Google said that one in ten Gmail users overall are replying to emails with machine-generated responses, signalling broader applications for machine learning within its productivity tools.

Google packs more AI into its G Suite

G Suite vice president Prabhakar Raghavan unveiled a series of machine learning-based integrations for its productivity tools at Google’s Cloud Next 2018 conference in San Francisco.

Raghavan said that “over 10 percent” of Gmail replies are now “machine written and human accepted”, noting it was an important step in the growing acceptance of AI use in the enterprise.

Mobile users of Gmail will be familiar with the ‘smart reply’ feature, which offers three suggested responses to an email. Google has previously said that 12 percent of mobile respondents use the smart replies.

The function was introduced in the desktop version of Gmail through the G Suite redesign back in April.

Raghavan said smart replies would be introduced into Hangouts Chat “in the coming weeks”. He said the responses it suggested would be “casual enough” for chat “but still professional enough for the enterprise”.

Raghavan also said that Google would ramp up the introduction of another machine learning feature called smart compose in G Suite “over the coming weeks”.

Smart compose was revealed earlier this year, and essentially offers to autocomplete sentences as a user types out an email.

Raghavan said it would be capable of “picking up the context of the email” that is being written or replied to, “learning important facts” about the conversation, as well as being able to differentiate the tone used to email different people and tailor its suggestions accordingly.

He noted that the introduction of AI enhancements to G Suite would likely follow a similar pattern, in which a feature appeared in one part of G Suite before being introduced to others.

Pushing machine learning adoption

Google has launched public betas for the first three artificial intelligence services under Cloud AutoML, a family of customisable algorithms targeted at non data scientists.

The company first revealed Cloud AutoML in January this year, opening a single image recognition service called AutoML Vision to alpha testers.

It promised to let users train and manage image recognition models using “drag-and-drop” rather than code, and was said at the time to be “the first of several Cloud AutoML products in development.”

Google used its Cloud Next 2018 conference in San Francisco today to take that service out of alpha into public beta.
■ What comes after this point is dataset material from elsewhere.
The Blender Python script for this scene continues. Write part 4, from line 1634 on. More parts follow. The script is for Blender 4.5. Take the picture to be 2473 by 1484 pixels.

Google AI chief scientist Fei-Fei Li said that over 18,000 companies had already signed up to use the AutoML services pre-beta.

It also unveiled public betas for two additional AutoML services for natural language and language translation.

Google said that Japanese media company Nikkei is one of the first users of the translation service, bringing content from its flagship Japanese-language business newspaper to English audiences.

Public cloud providers generally are moving to make it easier for users - particularly those with limited data science skills - to customise machine learning algorithms and services.

AWS is hoping to do so with its Sagemaker service; Microsoft with its Azure machine learning studio; and now Google through Cloud AutoML.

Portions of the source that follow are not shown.